Directions for this task: Report how many lines contain "that"; state the number and nothing else.

Data lines:

******************************

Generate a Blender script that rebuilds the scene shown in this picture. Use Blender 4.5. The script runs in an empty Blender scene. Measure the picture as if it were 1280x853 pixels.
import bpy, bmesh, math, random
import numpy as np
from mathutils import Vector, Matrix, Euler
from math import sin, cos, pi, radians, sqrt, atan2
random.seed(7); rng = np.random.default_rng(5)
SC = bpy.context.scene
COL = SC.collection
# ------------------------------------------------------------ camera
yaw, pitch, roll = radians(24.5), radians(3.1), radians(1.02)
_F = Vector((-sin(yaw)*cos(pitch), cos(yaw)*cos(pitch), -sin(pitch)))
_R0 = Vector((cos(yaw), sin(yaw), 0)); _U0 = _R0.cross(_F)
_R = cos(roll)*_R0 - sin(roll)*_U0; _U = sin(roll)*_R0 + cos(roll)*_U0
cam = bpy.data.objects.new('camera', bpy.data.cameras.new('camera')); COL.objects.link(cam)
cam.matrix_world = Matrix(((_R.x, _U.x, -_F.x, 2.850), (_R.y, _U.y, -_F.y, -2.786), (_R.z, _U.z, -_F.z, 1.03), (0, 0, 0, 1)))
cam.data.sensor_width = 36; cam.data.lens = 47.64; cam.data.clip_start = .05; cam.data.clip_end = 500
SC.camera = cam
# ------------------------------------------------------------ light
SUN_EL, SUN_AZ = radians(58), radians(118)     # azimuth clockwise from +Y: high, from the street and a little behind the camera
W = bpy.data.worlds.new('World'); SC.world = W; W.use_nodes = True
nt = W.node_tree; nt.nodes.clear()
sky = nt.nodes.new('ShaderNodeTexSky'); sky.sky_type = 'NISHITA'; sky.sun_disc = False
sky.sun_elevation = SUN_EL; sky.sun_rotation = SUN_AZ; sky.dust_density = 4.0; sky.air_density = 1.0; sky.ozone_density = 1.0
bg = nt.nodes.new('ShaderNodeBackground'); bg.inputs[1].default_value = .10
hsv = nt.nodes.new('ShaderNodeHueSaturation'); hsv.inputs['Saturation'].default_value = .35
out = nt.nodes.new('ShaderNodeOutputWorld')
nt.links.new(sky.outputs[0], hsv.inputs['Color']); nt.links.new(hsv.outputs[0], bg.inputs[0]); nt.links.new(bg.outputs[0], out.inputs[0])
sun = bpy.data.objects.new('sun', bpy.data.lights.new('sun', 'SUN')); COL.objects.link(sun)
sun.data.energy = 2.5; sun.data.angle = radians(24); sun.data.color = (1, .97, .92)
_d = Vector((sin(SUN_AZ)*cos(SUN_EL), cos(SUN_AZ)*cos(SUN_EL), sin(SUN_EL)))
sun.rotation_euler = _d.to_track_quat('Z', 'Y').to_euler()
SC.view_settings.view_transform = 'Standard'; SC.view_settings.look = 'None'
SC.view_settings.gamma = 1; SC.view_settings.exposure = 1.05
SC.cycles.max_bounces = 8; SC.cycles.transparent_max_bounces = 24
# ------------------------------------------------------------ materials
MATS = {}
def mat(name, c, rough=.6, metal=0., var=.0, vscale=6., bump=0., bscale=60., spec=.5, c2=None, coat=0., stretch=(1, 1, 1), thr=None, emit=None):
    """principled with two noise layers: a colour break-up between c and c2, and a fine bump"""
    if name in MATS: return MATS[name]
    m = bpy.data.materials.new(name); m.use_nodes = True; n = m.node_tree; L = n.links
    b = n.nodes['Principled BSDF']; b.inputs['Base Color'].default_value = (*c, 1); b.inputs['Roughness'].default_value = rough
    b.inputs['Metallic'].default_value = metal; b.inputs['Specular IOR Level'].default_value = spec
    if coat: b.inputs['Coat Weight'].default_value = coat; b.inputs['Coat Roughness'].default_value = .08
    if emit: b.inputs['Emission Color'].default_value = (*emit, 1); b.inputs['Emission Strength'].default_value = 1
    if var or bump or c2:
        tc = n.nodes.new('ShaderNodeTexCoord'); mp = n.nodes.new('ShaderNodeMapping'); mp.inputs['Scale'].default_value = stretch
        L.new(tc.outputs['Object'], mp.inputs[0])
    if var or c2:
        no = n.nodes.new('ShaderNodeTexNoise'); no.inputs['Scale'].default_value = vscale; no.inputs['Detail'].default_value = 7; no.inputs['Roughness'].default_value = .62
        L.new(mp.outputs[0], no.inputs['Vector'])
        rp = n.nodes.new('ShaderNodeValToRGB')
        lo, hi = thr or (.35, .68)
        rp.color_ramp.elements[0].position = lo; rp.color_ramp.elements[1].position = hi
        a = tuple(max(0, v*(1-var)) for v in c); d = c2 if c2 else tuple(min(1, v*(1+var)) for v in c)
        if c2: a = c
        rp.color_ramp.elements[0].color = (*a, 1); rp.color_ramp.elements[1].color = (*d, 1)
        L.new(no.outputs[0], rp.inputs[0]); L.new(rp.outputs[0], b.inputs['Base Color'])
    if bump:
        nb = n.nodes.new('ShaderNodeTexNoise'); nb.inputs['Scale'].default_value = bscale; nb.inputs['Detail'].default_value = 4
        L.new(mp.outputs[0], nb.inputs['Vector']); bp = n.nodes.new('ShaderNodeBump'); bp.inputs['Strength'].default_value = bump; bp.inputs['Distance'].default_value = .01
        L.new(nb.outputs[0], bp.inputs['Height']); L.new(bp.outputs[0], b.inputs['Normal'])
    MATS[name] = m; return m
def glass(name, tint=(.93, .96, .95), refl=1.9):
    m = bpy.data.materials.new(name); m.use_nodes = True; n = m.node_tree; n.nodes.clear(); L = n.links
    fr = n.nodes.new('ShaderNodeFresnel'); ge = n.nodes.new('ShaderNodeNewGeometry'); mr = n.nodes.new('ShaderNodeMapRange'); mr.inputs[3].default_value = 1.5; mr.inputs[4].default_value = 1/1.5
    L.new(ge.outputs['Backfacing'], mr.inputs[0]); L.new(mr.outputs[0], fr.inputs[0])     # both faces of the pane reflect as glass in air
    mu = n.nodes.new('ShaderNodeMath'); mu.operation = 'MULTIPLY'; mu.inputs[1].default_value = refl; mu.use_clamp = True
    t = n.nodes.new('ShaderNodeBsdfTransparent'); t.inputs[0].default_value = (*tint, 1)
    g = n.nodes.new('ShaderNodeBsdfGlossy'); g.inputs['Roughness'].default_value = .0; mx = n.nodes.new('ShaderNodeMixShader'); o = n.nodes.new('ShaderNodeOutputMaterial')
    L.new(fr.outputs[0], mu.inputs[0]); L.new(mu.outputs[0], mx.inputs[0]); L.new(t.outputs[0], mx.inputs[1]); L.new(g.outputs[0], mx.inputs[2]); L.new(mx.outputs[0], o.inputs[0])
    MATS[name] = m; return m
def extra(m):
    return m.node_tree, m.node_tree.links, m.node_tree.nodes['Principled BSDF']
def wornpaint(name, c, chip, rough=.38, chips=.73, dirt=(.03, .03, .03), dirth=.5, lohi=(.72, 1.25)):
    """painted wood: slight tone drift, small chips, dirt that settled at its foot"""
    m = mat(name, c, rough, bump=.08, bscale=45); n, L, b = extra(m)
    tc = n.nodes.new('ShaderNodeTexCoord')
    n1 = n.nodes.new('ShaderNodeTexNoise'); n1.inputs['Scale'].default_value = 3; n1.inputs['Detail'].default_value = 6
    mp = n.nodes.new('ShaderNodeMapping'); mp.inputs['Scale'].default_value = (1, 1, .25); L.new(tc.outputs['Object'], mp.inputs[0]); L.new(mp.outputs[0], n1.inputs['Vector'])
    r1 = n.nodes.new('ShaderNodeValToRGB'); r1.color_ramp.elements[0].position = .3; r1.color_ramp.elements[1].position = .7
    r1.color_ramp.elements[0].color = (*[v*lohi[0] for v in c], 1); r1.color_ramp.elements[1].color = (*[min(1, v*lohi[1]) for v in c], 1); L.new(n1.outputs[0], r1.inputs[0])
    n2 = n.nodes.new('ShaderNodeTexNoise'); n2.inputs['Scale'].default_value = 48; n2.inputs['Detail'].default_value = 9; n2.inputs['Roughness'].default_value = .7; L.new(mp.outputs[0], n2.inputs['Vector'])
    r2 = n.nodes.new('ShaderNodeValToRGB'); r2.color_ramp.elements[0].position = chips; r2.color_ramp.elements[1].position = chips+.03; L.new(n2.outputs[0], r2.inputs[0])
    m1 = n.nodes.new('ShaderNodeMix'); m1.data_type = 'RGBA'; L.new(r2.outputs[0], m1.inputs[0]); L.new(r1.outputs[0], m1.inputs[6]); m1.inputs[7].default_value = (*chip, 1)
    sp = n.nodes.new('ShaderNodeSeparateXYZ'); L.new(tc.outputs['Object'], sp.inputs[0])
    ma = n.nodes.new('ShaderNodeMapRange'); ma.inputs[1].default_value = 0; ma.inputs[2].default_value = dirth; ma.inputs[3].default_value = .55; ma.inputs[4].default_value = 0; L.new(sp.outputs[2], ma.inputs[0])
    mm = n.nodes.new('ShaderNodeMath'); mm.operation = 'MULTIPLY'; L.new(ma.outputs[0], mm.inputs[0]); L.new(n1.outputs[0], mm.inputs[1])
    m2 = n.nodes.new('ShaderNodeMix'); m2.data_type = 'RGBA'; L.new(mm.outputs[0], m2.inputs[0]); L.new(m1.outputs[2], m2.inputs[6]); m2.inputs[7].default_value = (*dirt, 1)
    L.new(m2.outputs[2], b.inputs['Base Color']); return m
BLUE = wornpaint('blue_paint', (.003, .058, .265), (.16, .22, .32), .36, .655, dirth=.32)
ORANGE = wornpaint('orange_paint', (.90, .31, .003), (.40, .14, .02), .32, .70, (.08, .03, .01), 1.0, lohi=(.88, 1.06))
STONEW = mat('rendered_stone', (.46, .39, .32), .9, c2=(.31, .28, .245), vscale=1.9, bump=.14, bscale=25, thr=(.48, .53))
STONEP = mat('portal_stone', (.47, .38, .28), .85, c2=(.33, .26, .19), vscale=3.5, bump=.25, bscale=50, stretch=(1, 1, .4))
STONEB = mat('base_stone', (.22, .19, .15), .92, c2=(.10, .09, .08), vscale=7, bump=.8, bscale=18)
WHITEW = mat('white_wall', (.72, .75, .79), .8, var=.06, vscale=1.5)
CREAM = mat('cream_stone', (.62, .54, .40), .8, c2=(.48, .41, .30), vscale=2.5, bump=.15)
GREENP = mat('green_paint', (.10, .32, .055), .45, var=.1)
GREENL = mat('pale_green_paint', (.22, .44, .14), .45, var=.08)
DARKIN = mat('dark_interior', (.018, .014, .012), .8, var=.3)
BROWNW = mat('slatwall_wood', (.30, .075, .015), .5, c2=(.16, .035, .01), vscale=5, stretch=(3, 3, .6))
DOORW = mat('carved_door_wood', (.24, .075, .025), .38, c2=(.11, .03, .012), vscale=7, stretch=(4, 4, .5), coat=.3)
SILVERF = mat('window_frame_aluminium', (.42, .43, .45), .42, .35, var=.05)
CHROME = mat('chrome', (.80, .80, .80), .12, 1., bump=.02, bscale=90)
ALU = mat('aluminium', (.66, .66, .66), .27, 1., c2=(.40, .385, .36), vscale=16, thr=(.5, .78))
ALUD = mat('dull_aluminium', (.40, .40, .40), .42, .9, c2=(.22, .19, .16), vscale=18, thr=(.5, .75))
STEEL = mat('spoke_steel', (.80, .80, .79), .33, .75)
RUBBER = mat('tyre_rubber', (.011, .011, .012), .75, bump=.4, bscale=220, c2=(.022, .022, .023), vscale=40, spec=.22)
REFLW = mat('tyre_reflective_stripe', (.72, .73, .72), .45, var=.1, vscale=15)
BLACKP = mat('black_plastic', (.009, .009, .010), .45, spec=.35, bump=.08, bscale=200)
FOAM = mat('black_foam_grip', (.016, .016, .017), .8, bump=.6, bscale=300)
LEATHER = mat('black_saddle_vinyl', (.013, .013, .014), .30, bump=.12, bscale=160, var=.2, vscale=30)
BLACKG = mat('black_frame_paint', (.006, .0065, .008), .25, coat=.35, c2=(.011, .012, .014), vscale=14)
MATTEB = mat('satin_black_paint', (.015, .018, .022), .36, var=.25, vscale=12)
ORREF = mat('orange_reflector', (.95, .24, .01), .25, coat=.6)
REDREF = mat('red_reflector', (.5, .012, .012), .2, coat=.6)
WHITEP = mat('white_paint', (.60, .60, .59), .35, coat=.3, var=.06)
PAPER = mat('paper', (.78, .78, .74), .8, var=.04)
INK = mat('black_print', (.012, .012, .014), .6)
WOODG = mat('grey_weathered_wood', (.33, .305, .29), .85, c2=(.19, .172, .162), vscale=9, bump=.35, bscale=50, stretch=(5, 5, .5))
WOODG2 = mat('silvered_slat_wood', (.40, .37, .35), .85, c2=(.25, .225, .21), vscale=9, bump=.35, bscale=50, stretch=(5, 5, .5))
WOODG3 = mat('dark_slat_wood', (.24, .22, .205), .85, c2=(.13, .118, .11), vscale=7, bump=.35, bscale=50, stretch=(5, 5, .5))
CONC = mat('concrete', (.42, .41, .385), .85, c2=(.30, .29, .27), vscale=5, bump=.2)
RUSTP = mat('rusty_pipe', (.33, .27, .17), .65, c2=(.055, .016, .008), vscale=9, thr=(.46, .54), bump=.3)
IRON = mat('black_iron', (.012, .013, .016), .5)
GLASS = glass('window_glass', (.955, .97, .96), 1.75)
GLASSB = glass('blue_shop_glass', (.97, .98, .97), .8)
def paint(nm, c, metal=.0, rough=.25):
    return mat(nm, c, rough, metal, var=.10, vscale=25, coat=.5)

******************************

The response: 2